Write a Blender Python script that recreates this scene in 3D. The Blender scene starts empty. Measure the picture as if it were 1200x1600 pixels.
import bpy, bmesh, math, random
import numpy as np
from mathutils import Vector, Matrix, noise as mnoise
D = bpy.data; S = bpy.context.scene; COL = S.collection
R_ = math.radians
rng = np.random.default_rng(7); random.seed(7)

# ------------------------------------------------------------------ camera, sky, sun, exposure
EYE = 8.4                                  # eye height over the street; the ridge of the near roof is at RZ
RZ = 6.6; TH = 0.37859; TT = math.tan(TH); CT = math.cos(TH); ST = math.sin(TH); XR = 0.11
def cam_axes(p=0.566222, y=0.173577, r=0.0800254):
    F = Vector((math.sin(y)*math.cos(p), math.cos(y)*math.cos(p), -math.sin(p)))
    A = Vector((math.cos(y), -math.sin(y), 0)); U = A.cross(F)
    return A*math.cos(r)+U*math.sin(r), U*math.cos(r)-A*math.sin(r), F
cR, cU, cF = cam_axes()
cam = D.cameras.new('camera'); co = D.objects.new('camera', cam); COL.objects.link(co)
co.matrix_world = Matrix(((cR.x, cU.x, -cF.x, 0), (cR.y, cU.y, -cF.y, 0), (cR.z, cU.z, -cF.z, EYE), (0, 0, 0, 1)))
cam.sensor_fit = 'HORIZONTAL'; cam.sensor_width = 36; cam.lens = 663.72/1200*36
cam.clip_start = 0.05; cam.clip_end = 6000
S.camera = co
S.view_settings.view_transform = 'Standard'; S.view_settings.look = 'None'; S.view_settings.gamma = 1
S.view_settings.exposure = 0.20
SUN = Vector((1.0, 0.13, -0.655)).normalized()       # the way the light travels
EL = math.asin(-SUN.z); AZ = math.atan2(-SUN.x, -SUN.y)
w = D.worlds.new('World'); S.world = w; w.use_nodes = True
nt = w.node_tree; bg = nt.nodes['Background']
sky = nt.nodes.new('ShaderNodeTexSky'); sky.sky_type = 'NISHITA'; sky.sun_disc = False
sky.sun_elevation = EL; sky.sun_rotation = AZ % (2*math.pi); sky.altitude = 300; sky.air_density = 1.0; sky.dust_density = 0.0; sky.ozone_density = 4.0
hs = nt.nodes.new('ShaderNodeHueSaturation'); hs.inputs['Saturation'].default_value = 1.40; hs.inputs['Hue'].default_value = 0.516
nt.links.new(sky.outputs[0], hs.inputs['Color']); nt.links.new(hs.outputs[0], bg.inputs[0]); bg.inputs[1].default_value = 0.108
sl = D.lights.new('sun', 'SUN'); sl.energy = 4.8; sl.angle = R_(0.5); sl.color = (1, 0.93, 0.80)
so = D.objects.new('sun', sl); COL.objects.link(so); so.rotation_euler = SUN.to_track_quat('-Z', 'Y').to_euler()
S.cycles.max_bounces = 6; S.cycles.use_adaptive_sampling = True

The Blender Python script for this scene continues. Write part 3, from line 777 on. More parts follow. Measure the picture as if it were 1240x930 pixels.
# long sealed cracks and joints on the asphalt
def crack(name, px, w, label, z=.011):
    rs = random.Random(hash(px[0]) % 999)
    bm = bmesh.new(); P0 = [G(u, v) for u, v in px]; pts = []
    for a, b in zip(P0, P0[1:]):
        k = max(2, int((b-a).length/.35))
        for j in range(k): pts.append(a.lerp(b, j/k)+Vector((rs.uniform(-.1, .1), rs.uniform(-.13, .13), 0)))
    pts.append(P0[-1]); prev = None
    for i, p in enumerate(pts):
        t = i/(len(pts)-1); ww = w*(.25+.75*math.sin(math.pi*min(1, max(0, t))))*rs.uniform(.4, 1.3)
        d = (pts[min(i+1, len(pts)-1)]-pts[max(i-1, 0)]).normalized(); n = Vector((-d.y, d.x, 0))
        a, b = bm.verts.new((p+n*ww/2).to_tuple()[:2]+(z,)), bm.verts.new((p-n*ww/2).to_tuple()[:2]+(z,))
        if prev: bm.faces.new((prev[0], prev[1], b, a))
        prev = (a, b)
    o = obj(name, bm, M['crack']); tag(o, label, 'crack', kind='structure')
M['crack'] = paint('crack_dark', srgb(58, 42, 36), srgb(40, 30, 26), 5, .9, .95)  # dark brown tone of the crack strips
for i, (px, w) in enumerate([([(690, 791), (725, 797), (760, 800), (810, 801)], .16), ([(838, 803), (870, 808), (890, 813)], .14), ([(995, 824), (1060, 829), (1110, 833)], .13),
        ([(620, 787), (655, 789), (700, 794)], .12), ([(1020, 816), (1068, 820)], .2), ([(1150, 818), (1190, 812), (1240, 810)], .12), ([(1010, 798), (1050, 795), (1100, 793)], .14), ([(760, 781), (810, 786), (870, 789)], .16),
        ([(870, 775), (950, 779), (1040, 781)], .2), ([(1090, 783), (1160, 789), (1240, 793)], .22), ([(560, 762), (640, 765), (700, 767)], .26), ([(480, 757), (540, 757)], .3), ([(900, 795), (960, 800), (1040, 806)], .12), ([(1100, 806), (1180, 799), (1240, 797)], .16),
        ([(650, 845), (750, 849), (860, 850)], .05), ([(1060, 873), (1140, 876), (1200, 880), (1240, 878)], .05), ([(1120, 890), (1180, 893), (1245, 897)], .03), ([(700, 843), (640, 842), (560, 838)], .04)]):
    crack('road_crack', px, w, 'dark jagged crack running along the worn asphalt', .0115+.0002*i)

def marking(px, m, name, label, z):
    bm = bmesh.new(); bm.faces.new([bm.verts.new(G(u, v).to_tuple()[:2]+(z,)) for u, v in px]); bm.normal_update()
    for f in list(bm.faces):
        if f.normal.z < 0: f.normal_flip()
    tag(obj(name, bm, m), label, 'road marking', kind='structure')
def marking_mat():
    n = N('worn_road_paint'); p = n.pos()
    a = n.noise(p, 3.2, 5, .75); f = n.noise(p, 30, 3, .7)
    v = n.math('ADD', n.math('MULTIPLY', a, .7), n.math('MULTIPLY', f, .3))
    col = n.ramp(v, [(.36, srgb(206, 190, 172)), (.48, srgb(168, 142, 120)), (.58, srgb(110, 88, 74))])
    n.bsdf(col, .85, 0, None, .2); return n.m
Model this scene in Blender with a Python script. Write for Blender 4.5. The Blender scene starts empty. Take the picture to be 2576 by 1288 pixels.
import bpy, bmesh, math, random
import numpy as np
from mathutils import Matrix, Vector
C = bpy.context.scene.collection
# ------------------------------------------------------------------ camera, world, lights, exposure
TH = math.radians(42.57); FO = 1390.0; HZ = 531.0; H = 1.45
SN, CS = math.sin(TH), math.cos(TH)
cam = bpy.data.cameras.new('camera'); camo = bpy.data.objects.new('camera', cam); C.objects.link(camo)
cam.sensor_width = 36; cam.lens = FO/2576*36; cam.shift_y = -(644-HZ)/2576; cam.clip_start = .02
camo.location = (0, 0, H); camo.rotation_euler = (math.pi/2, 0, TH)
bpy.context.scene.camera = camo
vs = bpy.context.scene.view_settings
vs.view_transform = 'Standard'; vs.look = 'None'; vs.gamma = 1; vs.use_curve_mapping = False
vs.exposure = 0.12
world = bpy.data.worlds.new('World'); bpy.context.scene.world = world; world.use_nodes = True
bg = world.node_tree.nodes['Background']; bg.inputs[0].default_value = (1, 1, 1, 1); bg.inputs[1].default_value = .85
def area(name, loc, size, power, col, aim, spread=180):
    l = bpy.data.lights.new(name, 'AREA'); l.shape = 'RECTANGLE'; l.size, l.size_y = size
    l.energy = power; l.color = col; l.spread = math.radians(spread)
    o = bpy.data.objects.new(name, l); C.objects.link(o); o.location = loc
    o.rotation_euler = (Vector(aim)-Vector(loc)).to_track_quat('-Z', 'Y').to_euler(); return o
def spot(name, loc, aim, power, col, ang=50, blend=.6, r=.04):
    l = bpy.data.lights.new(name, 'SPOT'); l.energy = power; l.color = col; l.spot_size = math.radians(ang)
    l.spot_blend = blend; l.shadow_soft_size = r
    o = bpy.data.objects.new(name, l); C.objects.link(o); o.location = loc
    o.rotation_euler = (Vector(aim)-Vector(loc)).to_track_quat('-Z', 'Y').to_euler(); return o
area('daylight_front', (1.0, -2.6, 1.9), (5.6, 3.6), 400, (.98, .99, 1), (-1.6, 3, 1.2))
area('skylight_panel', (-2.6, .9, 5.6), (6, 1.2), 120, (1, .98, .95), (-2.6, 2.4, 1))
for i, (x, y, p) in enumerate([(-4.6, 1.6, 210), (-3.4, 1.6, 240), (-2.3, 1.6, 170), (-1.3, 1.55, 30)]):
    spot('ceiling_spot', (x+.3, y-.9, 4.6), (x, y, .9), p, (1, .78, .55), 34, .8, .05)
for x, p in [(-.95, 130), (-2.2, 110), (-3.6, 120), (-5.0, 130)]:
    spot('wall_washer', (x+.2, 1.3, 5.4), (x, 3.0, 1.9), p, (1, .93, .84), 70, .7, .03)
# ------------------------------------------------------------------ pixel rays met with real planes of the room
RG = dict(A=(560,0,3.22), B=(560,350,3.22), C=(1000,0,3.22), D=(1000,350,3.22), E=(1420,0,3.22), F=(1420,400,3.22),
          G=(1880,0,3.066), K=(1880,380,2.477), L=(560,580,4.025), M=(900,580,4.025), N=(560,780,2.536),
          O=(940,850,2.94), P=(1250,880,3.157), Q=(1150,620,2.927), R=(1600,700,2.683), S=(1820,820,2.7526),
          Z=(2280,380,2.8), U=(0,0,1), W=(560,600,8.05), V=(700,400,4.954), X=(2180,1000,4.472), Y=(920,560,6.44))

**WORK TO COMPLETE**
Output only the lines from the top of the entries through the one holding "rng = np.random.default_rng(7);", copied exactly.

**TASK ANSWER**
Write a Blender Python script that recreates this scene in 3D. The Blender scene starts empty. Measure the picture as if it were 1200x1600 pixels.
import bpy, bmesh, math, random
import numpy as np
from mathutils import Vector, Matrix, noise as mnoise
D = bpy.data; S = bpy.context.scene; COL = S.collection
R_ = math.radians
rng = np.random.default_rng(7); random.seed(7)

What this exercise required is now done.